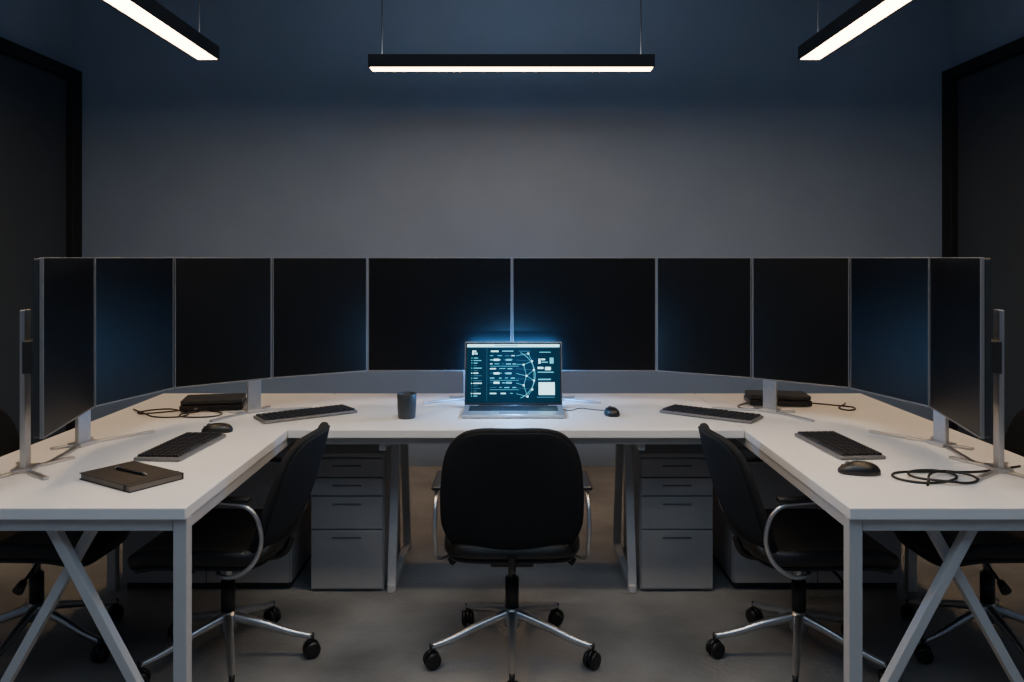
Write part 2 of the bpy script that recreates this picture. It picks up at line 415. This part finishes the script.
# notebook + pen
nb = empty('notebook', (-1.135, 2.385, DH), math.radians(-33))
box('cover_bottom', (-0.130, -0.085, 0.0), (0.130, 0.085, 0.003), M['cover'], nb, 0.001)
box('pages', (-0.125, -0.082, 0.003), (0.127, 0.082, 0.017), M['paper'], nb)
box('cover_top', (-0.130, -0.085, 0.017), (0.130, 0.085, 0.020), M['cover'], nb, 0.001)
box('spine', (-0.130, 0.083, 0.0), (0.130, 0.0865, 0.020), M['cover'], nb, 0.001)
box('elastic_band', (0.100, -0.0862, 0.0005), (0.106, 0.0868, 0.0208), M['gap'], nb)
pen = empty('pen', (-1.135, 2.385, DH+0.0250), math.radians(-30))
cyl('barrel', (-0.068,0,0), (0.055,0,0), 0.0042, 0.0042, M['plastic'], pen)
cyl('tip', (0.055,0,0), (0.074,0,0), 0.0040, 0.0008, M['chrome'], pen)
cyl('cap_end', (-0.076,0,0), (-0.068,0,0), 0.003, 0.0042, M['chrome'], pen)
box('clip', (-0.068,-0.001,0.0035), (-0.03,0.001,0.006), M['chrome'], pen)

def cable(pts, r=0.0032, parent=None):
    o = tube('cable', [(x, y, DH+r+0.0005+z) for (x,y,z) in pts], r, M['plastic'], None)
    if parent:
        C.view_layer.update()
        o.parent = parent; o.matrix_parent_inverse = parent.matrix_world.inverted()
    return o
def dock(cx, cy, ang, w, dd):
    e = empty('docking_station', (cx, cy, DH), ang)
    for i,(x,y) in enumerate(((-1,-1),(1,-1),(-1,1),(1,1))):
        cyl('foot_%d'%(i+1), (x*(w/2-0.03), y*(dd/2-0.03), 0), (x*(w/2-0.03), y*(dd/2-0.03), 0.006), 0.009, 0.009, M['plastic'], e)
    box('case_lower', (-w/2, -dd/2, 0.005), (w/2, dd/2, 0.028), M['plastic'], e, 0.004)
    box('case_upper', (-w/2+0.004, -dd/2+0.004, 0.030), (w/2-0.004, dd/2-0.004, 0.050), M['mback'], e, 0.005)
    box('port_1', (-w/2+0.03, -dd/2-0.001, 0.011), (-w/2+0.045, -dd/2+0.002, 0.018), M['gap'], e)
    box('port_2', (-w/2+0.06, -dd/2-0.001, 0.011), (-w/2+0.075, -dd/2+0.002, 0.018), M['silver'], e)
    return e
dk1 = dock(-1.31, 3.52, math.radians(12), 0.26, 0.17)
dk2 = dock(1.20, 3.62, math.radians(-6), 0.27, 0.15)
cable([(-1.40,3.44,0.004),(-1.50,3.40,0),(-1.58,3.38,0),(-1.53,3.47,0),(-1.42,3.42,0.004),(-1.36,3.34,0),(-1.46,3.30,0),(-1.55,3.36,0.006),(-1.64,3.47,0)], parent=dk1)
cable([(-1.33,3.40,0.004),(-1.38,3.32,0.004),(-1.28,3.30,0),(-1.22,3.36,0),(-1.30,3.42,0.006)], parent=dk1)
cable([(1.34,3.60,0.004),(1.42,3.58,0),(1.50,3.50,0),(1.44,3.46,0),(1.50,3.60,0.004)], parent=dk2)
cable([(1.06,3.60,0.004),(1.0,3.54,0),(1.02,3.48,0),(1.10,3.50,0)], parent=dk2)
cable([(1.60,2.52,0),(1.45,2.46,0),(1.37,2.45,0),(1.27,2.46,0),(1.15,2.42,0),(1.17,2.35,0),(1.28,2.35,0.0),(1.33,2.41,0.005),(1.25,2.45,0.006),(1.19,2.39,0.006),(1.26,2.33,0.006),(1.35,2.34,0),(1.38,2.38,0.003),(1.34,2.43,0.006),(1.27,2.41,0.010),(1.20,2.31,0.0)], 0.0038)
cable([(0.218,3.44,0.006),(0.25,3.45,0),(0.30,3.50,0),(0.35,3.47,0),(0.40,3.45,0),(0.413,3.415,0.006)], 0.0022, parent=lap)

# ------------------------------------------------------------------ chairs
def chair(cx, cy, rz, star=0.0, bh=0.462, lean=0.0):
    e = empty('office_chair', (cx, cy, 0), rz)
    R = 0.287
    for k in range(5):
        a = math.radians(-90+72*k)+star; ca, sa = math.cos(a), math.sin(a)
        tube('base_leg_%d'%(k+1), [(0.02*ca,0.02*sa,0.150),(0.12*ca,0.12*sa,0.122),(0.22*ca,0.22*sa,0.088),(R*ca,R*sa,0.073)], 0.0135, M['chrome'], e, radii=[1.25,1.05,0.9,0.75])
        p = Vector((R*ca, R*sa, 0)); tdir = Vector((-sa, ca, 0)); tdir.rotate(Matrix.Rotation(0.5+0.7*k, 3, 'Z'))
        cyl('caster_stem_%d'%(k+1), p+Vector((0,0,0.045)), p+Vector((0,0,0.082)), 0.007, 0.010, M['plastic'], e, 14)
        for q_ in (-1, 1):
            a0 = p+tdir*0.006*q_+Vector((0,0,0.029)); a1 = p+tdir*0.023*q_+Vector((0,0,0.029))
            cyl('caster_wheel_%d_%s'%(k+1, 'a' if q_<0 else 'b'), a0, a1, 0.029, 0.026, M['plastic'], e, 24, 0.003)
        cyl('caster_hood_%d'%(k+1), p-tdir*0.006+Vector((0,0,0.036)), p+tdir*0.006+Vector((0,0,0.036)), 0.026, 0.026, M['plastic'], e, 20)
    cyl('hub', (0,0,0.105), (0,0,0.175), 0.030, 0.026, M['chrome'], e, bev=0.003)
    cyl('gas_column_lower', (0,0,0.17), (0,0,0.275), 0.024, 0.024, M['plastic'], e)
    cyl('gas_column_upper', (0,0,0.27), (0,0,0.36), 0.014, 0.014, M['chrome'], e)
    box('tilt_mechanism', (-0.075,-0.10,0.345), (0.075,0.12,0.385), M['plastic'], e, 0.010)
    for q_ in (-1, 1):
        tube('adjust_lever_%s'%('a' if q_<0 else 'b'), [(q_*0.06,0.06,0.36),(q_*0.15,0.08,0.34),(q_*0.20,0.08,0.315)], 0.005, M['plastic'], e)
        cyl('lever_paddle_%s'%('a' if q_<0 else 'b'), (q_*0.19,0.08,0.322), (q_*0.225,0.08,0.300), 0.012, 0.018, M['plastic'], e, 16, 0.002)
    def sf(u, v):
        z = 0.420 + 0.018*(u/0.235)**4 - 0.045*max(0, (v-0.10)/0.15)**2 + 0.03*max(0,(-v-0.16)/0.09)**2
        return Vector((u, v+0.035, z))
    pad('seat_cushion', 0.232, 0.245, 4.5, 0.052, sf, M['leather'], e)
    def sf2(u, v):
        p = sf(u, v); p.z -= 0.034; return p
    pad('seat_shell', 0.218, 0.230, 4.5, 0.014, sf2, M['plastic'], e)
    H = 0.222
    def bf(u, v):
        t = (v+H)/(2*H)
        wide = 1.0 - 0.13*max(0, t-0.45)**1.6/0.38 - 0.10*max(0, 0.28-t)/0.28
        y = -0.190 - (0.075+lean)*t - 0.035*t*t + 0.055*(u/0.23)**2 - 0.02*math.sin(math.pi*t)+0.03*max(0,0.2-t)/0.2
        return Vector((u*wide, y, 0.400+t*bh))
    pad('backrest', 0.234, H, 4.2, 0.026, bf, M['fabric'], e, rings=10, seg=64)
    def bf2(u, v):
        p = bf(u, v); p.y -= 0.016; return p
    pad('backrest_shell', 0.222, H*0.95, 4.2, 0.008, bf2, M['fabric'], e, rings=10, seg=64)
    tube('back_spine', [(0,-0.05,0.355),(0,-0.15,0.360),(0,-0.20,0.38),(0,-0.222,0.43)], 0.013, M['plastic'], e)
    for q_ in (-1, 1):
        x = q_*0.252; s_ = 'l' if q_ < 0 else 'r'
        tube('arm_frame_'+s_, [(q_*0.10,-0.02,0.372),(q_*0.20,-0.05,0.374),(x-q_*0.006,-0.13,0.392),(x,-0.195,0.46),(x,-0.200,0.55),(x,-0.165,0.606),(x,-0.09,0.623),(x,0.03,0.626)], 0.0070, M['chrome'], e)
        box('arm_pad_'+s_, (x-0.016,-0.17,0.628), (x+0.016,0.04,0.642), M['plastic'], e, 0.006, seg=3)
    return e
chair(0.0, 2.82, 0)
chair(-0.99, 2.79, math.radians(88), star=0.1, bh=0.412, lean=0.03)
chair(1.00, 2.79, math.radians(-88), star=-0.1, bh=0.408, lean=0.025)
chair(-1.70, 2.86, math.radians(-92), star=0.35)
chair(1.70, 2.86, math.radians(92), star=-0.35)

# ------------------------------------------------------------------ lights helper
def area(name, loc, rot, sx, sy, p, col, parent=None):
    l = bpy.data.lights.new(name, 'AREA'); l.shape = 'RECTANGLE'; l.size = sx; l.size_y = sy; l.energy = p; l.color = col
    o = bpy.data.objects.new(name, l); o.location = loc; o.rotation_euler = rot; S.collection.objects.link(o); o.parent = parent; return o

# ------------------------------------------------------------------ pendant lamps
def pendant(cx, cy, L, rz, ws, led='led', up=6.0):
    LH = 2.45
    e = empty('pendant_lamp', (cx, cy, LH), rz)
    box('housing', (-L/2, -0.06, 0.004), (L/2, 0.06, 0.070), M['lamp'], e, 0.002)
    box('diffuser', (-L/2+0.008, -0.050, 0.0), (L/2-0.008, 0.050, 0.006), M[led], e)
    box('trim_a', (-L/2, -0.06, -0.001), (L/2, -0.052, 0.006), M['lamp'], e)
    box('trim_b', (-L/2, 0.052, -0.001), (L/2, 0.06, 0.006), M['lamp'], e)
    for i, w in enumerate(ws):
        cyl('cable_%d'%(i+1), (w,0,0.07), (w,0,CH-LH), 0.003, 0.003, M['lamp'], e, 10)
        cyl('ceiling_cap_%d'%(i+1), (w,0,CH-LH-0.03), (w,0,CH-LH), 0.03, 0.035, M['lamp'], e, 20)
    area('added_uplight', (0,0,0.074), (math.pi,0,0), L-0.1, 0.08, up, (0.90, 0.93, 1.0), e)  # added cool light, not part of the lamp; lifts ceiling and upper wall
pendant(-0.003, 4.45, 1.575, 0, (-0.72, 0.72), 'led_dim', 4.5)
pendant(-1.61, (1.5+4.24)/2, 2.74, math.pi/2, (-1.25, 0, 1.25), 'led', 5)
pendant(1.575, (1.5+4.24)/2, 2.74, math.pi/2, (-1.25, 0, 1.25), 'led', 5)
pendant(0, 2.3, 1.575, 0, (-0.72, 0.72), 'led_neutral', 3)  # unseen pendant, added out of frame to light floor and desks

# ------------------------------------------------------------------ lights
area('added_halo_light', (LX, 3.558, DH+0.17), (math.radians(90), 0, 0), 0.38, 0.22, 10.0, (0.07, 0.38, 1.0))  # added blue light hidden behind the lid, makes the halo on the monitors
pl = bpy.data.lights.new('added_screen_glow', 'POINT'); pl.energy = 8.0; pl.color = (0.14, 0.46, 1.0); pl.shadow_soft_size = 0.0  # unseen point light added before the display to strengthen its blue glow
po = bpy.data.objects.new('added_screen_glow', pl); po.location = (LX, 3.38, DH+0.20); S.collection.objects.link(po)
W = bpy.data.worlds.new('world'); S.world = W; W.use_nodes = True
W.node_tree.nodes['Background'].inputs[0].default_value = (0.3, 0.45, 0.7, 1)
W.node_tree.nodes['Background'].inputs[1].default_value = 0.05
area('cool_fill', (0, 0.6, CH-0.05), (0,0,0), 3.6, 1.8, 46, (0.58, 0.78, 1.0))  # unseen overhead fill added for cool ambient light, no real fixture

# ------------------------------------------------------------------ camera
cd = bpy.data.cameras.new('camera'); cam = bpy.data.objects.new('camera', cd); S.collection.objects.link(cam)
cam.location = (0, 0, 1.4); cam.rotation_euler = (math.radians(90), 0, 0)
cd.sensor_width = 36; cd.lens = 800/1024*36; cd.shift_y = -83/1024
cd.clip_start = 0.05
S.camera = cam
..........
- [TASK TO COMPLETE]
Leave the pictures out and reproduce exactly the lines from the top of the listing above through the line with "(-0.03,0.001,0.006), M['chrome'], pen)".

- [FULL SOLUTION]
Write part 2 of the bpy script that recreates this picture. It picks up at line 415. This part finishes the script.
# notebook + pen
nb = empty('notebook', (-1.135, 2.385, DH), math.radians(-33))
box('cover_bottom', (-0.130, -0.085, 0.0), (0.130, 0.085, 0.003), M['cover'], nb, 0.001)
box('pages', (-0.125, -0.082, 0.003), (0.127, 0.082, 0.017), M['paper'], nb)
box('cover_top', (-0.130, -0.085, 0.017), (0.130, 0.085, 0.020), M['cover'], nb, 0.001)
box('spine', (-0.130, 0.083, 0.0), (0.130, 0.0865, 0.020), M['cover'], nb, 0.001)
box('elastic_band', (0.100, -0.0862, 0.0005), (0.106, 0.0868, 0.0208), M['gap'], nb)
pen = empty('pen', (-1.135, 2.385, DH+0.0250), math.radians(-30))
cyl('barrel', (-0.068,0,0), (0.055,0,0), 0.0042, 0.0042, M['plastic'], pen)
cyl('tip', (0.055,0,0), (0.074,0,0), 0.0040, 0.0008, M['chrome'], pen)
cyl('cap_end', (-0.076,0,0), (-0.068,0,0), 0.003, 0.0042, M['chrome'], pen)
box('clip', (-0.068,-0.001,0.0035), (-0.03,0.001,0.006), M['chrome'], pen)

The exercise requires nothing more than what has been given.